:: LISTED RECORDS

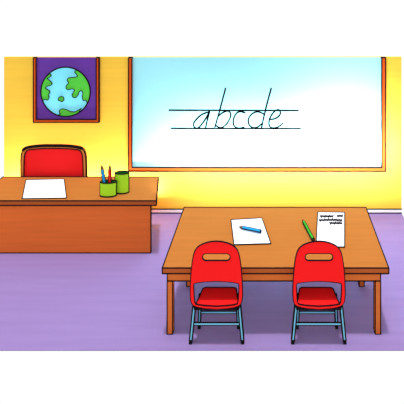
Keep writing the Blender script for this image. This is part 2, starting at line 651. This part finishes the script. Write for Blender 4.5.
# ------------------------------------------------------------------ pencils
def pencil(label, tip, end, rad, m, roll=0.0):
    """a hexagonal pencil from its flat end to its sharpened point"""
    tip, end = Vector(tip), Vector(end)
    L = (tip - end).length
    o = thing('pencil', label, 'pencil', end)
    o.rotation_mode = 'QUATERNION'
    d = (tip - end).normalized()
    side = d.cross(Vector((0, -0.5, 1)))
    side.normalize()
    up = d.cross(side)
    o.rotation_quaternion = Matrix((d, side, up)).transposed().to_quaternion()
    hexr = [(rad * math.cos(math.pi * k / 3), rad * math.sin(math.pi * k / 3)) for k in range(6)]
    Lb, Lw = L - rad * 4.0, L - rad * 1.6
    q = MB(); i = q.slot(m)
    a = [q.bm.verts.new((0, y, z)) for y, z in hexr]; bb = [q.bm.verts.new((Lb, y, z)) for y, z in hexr]
    for k in range(6):
        q.bm.faces.new([a[k], a[(k + 1) % 6], bb[(k + 1) % 6], bb[k]])
    q.bm.faces.new(a); q.bm.faces.new(bb)
    q.build('barrel', o, ink=0.0075, pick=lambda u, v: (abs(u.x - v.x) > 0.01 and abs(u.y) > rad * 0.9) or
            (abs(u.x - v.x) < 0.001 and u.x < 0.01))
    f = 1.6 / 4.0
    q = MB(); q.slot(M['wood'])
    a = [q.bm.verts.new((Lb, y, z)) for y, z in hexr]; bb = [q.bm.verts.new((Lw, y * f, z * f)) for y, z in hexr]
    for k in range(6):
        q.bm.faces.new([a[k], a[(k + 1) % 6], bb[(k + 1) % 6], bb[k]])
    q.bm.faces.new(a); q.bm.faces.new(bb)
    q.build('sharpened_wood', o, ink=0.006, pick=lambda u, v: abs(u.x - v.x) > 0.01 and abs(u.y) > rad * 0.3 and abs(v.y) > rad * 0.25)
    q = MB(); q.slot(M['black'])
    a = [q.bm.verts.new((Lw, y * f * 1.3, z * f * 1.3)) for y, z in hexr]; tipv = q.bm.verts.new((L, 0, 0))
    for k in range(6):
        q.bm.faces.new([a[k], a[(k + 1) % 6], tipv])
    q.bm.faces.new(a)
    q.build('lead', o)
    return o


def lying(label, t, e, rad, m, h):
    zc = h + rad * 0.87
    return pencil(label, AT(t[0], t[1], zc), AT(e[0], e[1], zc), rad, m)


lying('blue pencil lying on the blank sheet on the school table', (238.0, 226.6), (260.8, 231.2), 0.016, M['pblue'], TH + 0.023)
lying('green pencil lying on the table beside the written page', (302.4, 219.2), (313.2, 239.6), 0.016, M['pgreen'], TH + 0.004)
PDp = 6.34


def standing(label, t, e, Dt, De, rad, m):
    return pencil(label, (X(t[0], Dt), Dt, Z(t[1], Dt)), (X(e[0], De), De, Z(e[1], De)), rad, m)


standing('blue pencil standing in the short green pot', (101.3, 164.4), (105.6, 190.0), 6.325, 6.315, 0.019, M['pblue'])
standing('red pencil standing in the short green pot', (109.8, 164.4), (109.9, 190.0), 6.325, 6.315, 0.019, M['pred'])
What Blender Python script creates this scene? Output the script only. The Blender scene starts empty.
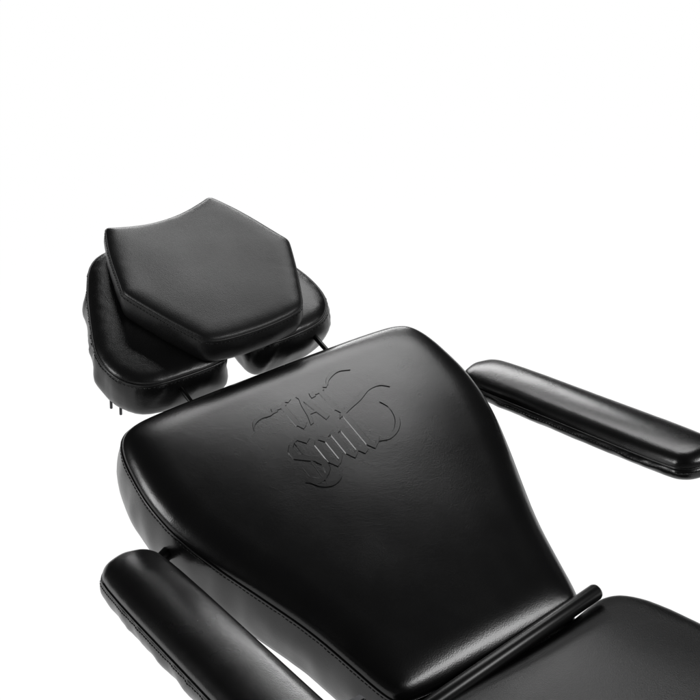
import bpy, math, random, bmesh
import numpy as np
from mathutils import Vector, Matrix, noise
from mathutils.geometry import delaunay_2d_cdt
random.seed(3)
scene=bpy.context.scene
scene.view_settings.view_transform='Standard'
scene.view_settings.look='None'
scene.view_settings.exposure=0
COL=bpy.context.collection

# ---------------------------------------------------------------- materials
def principled(name):
    m=bpy.data.materials.new(name); m.use_nodes=True
    nt=m.node_tree; return m,nt,nt.nodes['Principled BSDF']

def leather(name,base=0.012,rough=0.36,grain=1.0,ior=1.42,crease=.15):
    m,nt,b=principled(name)
    b.inputs['Base Color'].default_value=(base,base,base*1.03,1)
    b.inputs['IOR'].default_value=ior
    tc=nt.nodes.new('ShaderNodeTexCoord')
    v=nt.nodes.new('ShaderNodeTexVoronoi'); v.inputs['Scale'].default_value=560
    n3=nt.nodes.new('ShaderNodeTexNoise'); n3.inputs['Scale'].default_value=14; n3.inputs['Detail'].default_value=3
    n4=nt.nodes.new('ShaderNodeTexNoise'); n4.inputs['Scale'].default_value=55; n4.inputs['Detail'].default_value=2; n4.inputs['Distortion'].default_value=1.2
    for t in (v,n3,n4): nt.links.new(tc.outputs['Object'],t.inputs['Vector'])
    b0=nt.nodes.new('ShaderNodeBump'); b0.inputs['Strength'].default_value=crease; b0.inputs['Distance'].default_value=0.0006
    nt.links.new(n4.outputs['Fac'],b0.inputs['Height'])
    b1=nt.nodes.new('ShaderNodeBump'); b1.inputs['Strength'].default_value=0.16*grain; b1.inputs['Distance'].default_value=0.0005
    nt.links.new(v.outputs['Distance'],b1.inputs['Height'])
    nt.links.new(b0.outputs['Normal'],b1.inputs['Normal'])
    nt.links.new(b1.outputs['Normal'],b.inputs['Normal'])
    mr=nt.nodes.new('ShaderNodeMapRange'); mr.inputs['From Min'].default_value=.3; mr.inputs['From Max'].default_value=.7
    mr.inputs['To Min'].default_value=rough-.02; mr.inputs['To Max'].default_value=rough+.02
    nt.links.new(n3.outputs['Fac'],mr.inputs['Value']); nt.links.new(mr.outputs['Result'],b.inputs['Roughness'])
    return m
M_LEATHER=leather('black_leather',0.0025,0.26,1,1.43)
M_HEAD=leather('black_leather_headrest',0.003,0.32,1.2,1.40,.3)
M_SEAT=leather('black_leather_seat',0.002,0.34,1.3,1.27)
M_PILLOW=leather('black_leather_soft',0.004,0.40,1.4,1.32)
M_EMB=leather('pressed_leather',0.0025,0.27,.5,1.42,0.0)
M_METAL,nt,b=principled('black_steel'); b.inputs['Base Color'].default_value=(.003,.003,.003,1); b.inputs['Roughness'].default_value=.32; b.inputs['IOR'].default_value=1.34
M_CHROME,nt,b=principled('grey_steel'); b.inputs['Base Color'].default_value=(.03,.03,.032,1); b.inputs['Roughness'].default_value=.4; b.inputs['Metallic'].default_value=1.0

# ---------------------------------------------------------------- geometry helpers
def chaikin(P,it=3):
    P=np.array(P,float)
    for _ in range(it):
        Q=np.roll(P,-1,axis=0)
        P=np.stack([.75*P+.25*Q,.25*P+.75*Q],1).reshape(-1,2)
    return P
def resample(P,step):
    Q=np.vstack([P,P[:1]]); d=np.hypot(*np.diff(Q,axis=0).T); s=np.r_[0,np.cumsum(d)]
    n=max(24,int(s[-1]/step)); t=np.linspace(0,s[-1],n,endpoint=False)
    return np.c_[np.interp(t,s,Q[:,0]),np.interp(t,s,Q[:,1])]
def sym(half):
    L=[(-x,y) for x,y in half if x>1e-6]
    return list(half)+L[::-1]
def ccw(P):
    a=np.sum(P[:,0]*np.roll(P[:,1],-1)-np.roll(P[:,0],-1)*P[:,1]); return P if a>0 else P[::-1]
def dist(pts,poly):
    A=poly; B=np.roll(poly,-1,axis=0); out=np.empty(len(pts)); AB=B-A; L2=(AB**2).sum(1)
    for i in range(0,len(pts),2000):
        p=pts[i:i+2000,None,:]; t=np.clip(((p-A)*AB).sum(2)/L2,0,1)
        q=A+t[...,None]*AB; out[i:i+2000]=np.sqrt(((p-q)**2).sum(2)).min(1)
    return out
def softdist(pts,poly,d):
    """smooth distance-like field (no ridges on the medial axis)"""
    A=poly; B=np.roll(poly,-1,axis=0); Mid=(A+B)/2; ds=np.hypot(*(B-A).T); out=np.empty(len(pts))
    for i in range(0,len(pts),2000):
        p=pts[i:i+2000,None,:]; r2=((p-Mid)**2).sum(2)+1e-8
        out[i:i+2000]=math.pi/((ds/r2).sum(1))
    w=np.clip((d-.006)/.02,0,1); w=w*w*(3-2*w)
    return d*(1-w)+out*w
def inside(pts,poly):
    x,y=pts[:,0],pts[:,1]; c=np.zeros(len(pts),bool); n=len(poly)
    for i in range(n):
        x1,y1=poly[i]; x2,y2=poly[(i+1)%n]
        if y1==y2: continue
        k=((y1>y)!=(y2>y))&(x<(x2-x1)*(y-y1)/(y2-y1)+x1); c^=k
    return c
def normals(P):
    T=np.roll(P,-1,axis=0)-np.roll(P,1,axis=0); T/=np.hypot(T[:,0],T[:,1])[:,None]
    return np.c_[T[:,1],-T[:,0]]
def nz(x,y,z=0): return noise.noise(Vector((x,y,z)))

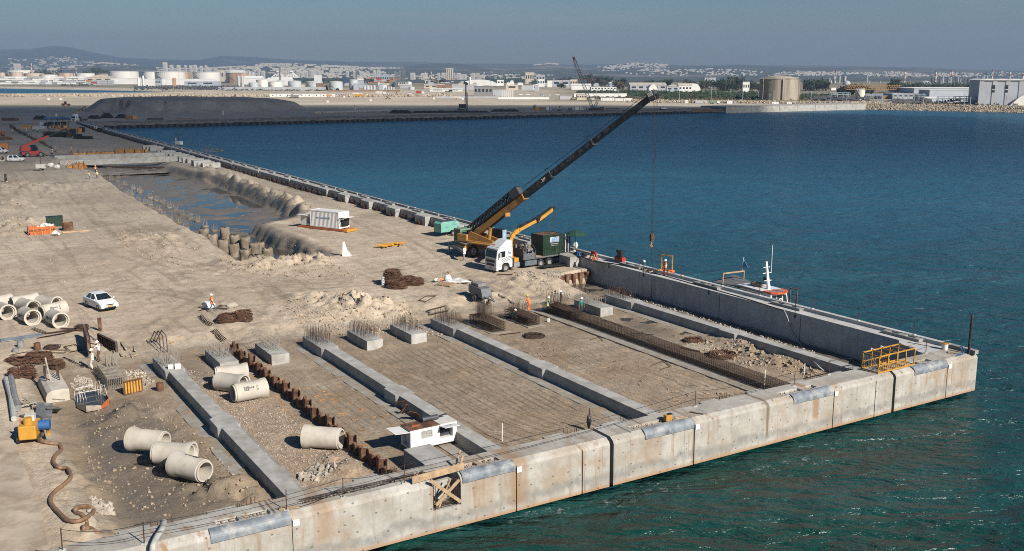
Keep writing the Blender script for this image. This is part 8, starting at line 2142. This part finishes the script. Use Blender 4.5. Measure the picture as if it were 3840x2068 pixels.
for(x0,x1,y,h_,l_)in[(580,830,245,2.6,'black tyre heap left of the distant truck'),(880,1250,240,1.8,'black mats stacked before the distant truck'),(1570,1810,225,2.2,'black stack right behind the distant truck'),(1815,2030,215,3.2,'tallest black stack beyond the far corner'),(2080,2290,218,2.6,'black stack left of the orange panels')]:
 heap(l_,N4,x0,x1,y,h_,lump=.3)
boxpx('formwork_stack','orange panels stacked at the far corner of the basin','formwork',N4,2290,2425,172,235,'formwood',3,ribs=3)
boxpx('formwork_stack','dark timber stack lying on the far bank','timber',C4,430,600,122,145,'blddark',2);boxpx('formwork_stack','second dark timber stack further along the far bank','timber',C4,720,905,122,138,'bldbrown',2)
a,b=G(*N4(860,395)),G(*N4(1250,390));c=(a+b)/2;L=(b-a).length;t=thing('canopy_shelter','blue roofed canopy over work tables in the far yard','shelter',c,math.atan2(b.y-a.y,b.x-a.x))
MB().bb(-L/2-1,L/2+1,-1,5,4.2,4.6).build('roof','blue',t)
for x in np.linspace(-L/2,L/2,5):MB().bar((x,0,0),(x,0,4.2),.25).build('post','darkgrey',t)
for x in(-L*.3,0,L*.3):MB().bb(x-1,x+1,1,2.2,0,1.0).build('table','formwood',t);MB().bb(x-1.2,x+1.0,2.5,3.5,0,2.6).build('bench_stack','sheetblack',t)
boxpx('site_container','white container with an open black end beside the canopy','container',N4,725,800,285,370,'bldwhite',2.4);boxpx('site_container','black open end of the container beside the canopy','container',N4,802,852,290,395,'sheetblack',2.4)
boxpx('sand_heap_cover','grey covered heap in front of the canopy','heap',N4,600,820,365,415,'bldgrey',3)
for i,(x0,x1,y0,y1,l_,mt,h_)in enumerate([(1330,2090,905,890,'orange plywood form of a beam in the far trench','formwood',1.1),(2100,2640,887,868,'second orange plywood form beside the first in the far trench','formwood',2.0),(1000,3030,985,930,'upper finished concrete beam in the far trench','concrete',1.6),(1090,3520,1050,985,'lower finished concrete beam in the far trench','concrete',1.5),(1320,1620,1120,1110,'short timber form box with bars in the far trench','formwood',1.7),(1440,4900,1095,1080,'thin dark bar mat lying in the far trench','rebar',.35)]):
 a,b=G(*N4(x0,y0)),G(*N4(min(x1,4600),y1));c=(a+b)/2;L=(b-a).length;t=thing('concrete_beam' if mt=='concrete' else('beam_formwork' if mt=='formwood' else 'bar_mat'),l_,'beam' if mt!='rebar' else 'bar mat',(c.x,c.y,min(a.z,b.z)-.1),math.atan2(b.y-a.y,b.x-a.x))
 MB().bb(-L/2,L/2,0,1.4,0,h_).build('body',mt,t)
 if mt=='formwood':
  for x in np.linspace(-L/2,L/2,max(4,int(L/2.5))):MB().bb(x-.1,x+.1,-.18,0,0,h_).build('rib','rust',t)
  m=MB();bars_patch(m,-L/2,L/2,int(L/1.2),.3,1.1,2,h_-.1,.6,.05);m.build('starter_bars','rebar',t,kind='stuff')
for i,(x,y,w_,h_)in enumerate([(385,470,1.0,2.4),(425,470,1,2.2),(460,472,1,2.0),(540,508,1.4,2.2),(580,508,3.0,1.6),(630,545,1.2,2.4),(668,548,1,2.0),(712,550,1,1.8),(768,590,1.2,2.4),(808,602,1,2.2),(858,604,1,2.0),(925,640,2.2,2.5),(965,655,2.4,2.6),(1020,655,1.2,2.0)]):
 p=G(*C4(x,y));t=thing('concrete_stub_wall','short upright concrete stub wall between the far beams and the quay wall','stub wall',(p.x,p.y,p.z-.1),AU,'concrete stub walls by the far quay wall');MB().bb(-.5,w_,-4.5,0,0,h_*.62).build('body','concrete',t)
m=MB();a,b=G(*N4(180,370)),G(*N4(960,770));rn=random.Random(51)
for i in range(260):
 p=a.lerp(b,i/259);m.bar((p.x+rn.uniform(-.8,.8),p.y,z0(p)-.1),(p.x+rn.uniform(-.8,.8),p.y+rn.uniform(-.4,.4),z0(p)+rn.uniform(.6,1.4)*(1.4-i/300)),.09)
t=m.build('starter_bar_row','rebar');tag(t,'long line of rusty starter bars running across the far yard','starter bars',None)
bags=[(925,1105,'white bulk bag between the light tower and the form box'),(1048,1140,'second white bulk bag nearer the wet trench')]
for x,y,l_ in bags:t=thing('bulk_bag',l_,'bag',G(*N4(x,y)));MB().blob((0,0,.55),(.75,.7,.6),int(x),0,.15).build('bag','white',t)
for x,y,l_ in((-10,540,'orange loader bucket cut by the left edge in the far yard'),):t=thing('wheel_loader',l_,'loader',G(*N4(x,y)));MB().bb(-2,2,-1,1,.6,2).build('body','orange',t);wheelset(t,(-1,1),1.2,.7,.5)
t=thing('rusty_pontoon','rusty round float lying on the far yard sand','float',G(*N4(70,610)));MB().blob((0,0,.4),(3.6,1.6,.9),5,0,.08).build('float','rust',t)
p=W(*S(at(*C4(1090,485),QT)),QT);t=thing('lifting_basket','yellow framed basket lying across the long quay wall above the water','basket',p,AU+R(200));m=MB()
for z in(0,1.2):
 for y in(-.7,.7):m.bar((-3,y,z),(3,y,z),.1)
for x in np.linspace(-3,3,7):
 for y in(-.7,.7):m.bar((x,y,0),(x,y,1.2),.08)
m.build('frame','greywood',t);MB().bar((3,0,.6),(6.5,0,.8),.3).build('jib','yellow',t)
def lamp_post(label,Rg,x,yt,yb,group=None,head=True,D=None,th=.35):
 p=at(*Rg(x,yb),3)if D is None else atd(*Rg(x,yb),D);h_=atd(*Rg(x,yt),p.y).z-p.z;t=thing('lamp_post',label,'lamp post',p,0,group);MB().bar((0,0,0),(0,0,h_),th).build('pole','pipeblue',t)
 if head:MB().bar((-1.0,0,h_),(.3,0,h_+.15),.4,.3).build('lamp_head','pipeblue',t)
gl='pale lamp posts along the far shore'
for Rg,x,yt,yb in[(B20,1150,560,725),(B20,1547,560,722),(B20,2098,550,690),(B25,232,565,765),(B25,806,572,775),(B25,1380,580,782),(B25,1942,592,795),(B30,195,612,800),(B30,845,628,830),(B30,1485,640,848),(B30,2240,645,865),(B33,1330,655,885),(B33,2095,670,890),(B25,892,575,690),(B25,1152,595,690),(B25,1670,610,720),(B25,1875,650,770)]:lamp_post('pale lamp post on the far right shore road',Rg,x,yt,yb,gl)
for i,(Rg,x,yt,yb)in enumerate([(B33,352,335,600),(B33,1100,335,520),(B33,1155,340,520),(B33,1535,350,530),(B30,1995,335,600),(B15,1640,255,330)]):
 D_=1500;p=atd(*Rg(x,yb),D_);p.z=3;h_=atd(*Rg(x,yt),D_).z-3;t=thing('floodlight_mast','tall floodlight mast with a flat round head in the refinery','mast',p,0,'floodlight masts');MB().bar((0,0,0),(0,0,h_),.5).build('pole','pylon',t);MB().cyl((0,0,h_),(0,0,h_+1.2),3.6,10).build('lamp_ring','pylon',t)
mm_,nt,bs=newmat('stripe');sx=nn(nt,'ShaderNodeSeparateXYZ',i0=nn(nt,'ShaderNodeTexCoord').outputs['Object']);fr=math_(nt,'FRACT',math_(nt,'MULTIPLY',sx.outputs[2],.085));nt.links.new(mixc(nt,ramp(nt,fr,[(.48,0.),(.52,1.)]),(.62,.60,.56),(.42,.12,.07)),bs.inputs['Base Color'])
def chimney(label,Rg,x,yt,w_,D=2800,mt='stripe',yb=430):
 p=atd(*Rg(x,yb),D);p.z=3;h_=atd(*Rg(x,yt),D).z-3;s_=D/3808*.20619*w_/2;t=thing('chimney',label,'chimney',p,0);MB().cyl((0,0,0),(0,0,h_),s_*1.2,12,r2=s_*.85).build('stack',mt,t);MB().cyl((0,0,h_-3),(0,0,h_),s_*1.0,12).build('crown','blddark',t)
for a in[('red and white striped chimney far left above the tanks',B0,598,70,14),('thin white and red mast chimney above the pale rimmed tank',B0,1402,130,12),('striped chimney just right of the concrete tank',B30,642,210,20),('pale striped chimney behind the dark trees',B30,1900,210,22),('wider striped chimney of the refinery pair',B33,812,228,30),('tallest striped chimney of the refinery',B33,1100,200,22),('shorter striped chimney beside the tallest',B33,1068,230,18),('striped chimney by the lattice column',B33,1838,200,22),('striped chimney above the tall blue grey store',B33,2160,218,20),('striped chimney above the right edge of the store',B33,2395,285,34),('thin pink chimney above the striped roofs of the middle belt',B15,570,210,12),('slim white chimney left of the pink one',B15,462,210,10),('pale slim tower right of the ribbed silo block',B15,1530,225,14)]:chimney(*a)
chimney('tan brick chimney in the middle belt',B15,694,355,12,1700,'tankbrown');chimney('tan chimney above the long grey shed',B20,530,358,12,1900,'tankbrown')
for(Rg,x,yt,w_,l_)in[(B30,808,235,26,'teal lattice column right of the striped chimney'),(B33,1748,220,40,'wide teal lattice column of the refinery'),(B10,245,180,16,'dark lattice mast between the cable-stayed roofs'),(B10,1633,200,20,'dark pylon with a flat top above the tall tank'),(B15,50,145,18,'tall grey process column of the middle plant'),(B15,5,205,18,'striped process column left of the tall one'),(B15,85,215,18,'dark process column right of the tall one'),(B10,2375,250,22,'process column at the left of the middle plant'),(B10,2340,225,16,'thin process column of the middle plant')]:
 D_=2600 if Rg in(B30,B33)else 1900;p=atd(*Rg(x,430),D_);p.z=3;h_=atd(*Rg(x,yt),D_).z-3;t=thing('process_tower',l_,'process tower',p,0);m=MB();lat(m,Vector((0,0,0)),Vector((0,0,h_)),D_/3808*.206*w_,max(5,int(h_/6)),.7);m.build('lattice','cranegreen' if 'teal' in l_ else 'pylon',t);MB().cyl((0,0,0),(0,0,h_*.96),D_/3808*.206*w_*.28,10).build('column','bldgrey' if 'dark' not in l_ else 'blddark',t)
rn=random.Random(61)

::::

**WHAT YOU ARE ASKED TO DO**
Select the lines in this material that hold the word "scene", leaving none out.

**OUTPUT BELOW**
What Blender Python script creates this scene? Output the script only. The Blender scene starts empty.
scene=bpy.context.scene
scene.view_settings.view_transform='Standard'
scene.view_settings.look='None'
scene.view_settings.exposure=0